Nei linguaggi procedurali i test di integrazione sono infatti scritti secondo logiche alternativamente bottom-up o top-down: esiste cioè un punto di partenza dal quale partire ad aggregare le componenti, seguendo cioè una qualche forma di albero di decomposizione del programma.
Per quanto riguarda la programmazione a oggetti, invece, la situazione è molto più caotica: le relazioni tra le classi sono spesso cicliche e non gerarchiche (tranne per l’ereditarietà — la relazione meno interessante), in una serie di inter-dipendenze che rendono difficoltoso individuare un punto da cui partire a integrare.

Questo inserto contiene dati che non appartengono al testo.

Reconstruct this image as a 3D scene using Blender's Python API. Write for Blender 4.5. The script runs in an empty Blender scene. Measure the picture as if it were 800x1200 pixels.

Relazioni interessanti in questa fase sono infatti associazioni,aggregazioni o dipendenze, ma rendono complicato identificare il sottoinsieme di classi da testare. Per fare ciò si possono comunque utilizzare alcuni strumenti già visti:
- si può partire dai diagrammi degli use cases e scenari per testare i componenti citati;
- si possono osservare i sequence diagram per testare le classi protagoniste delle interazioni a scambio di messaggi descritte;
- si possono infine usare gli state diagram nella modalità che abbiamo già descritto.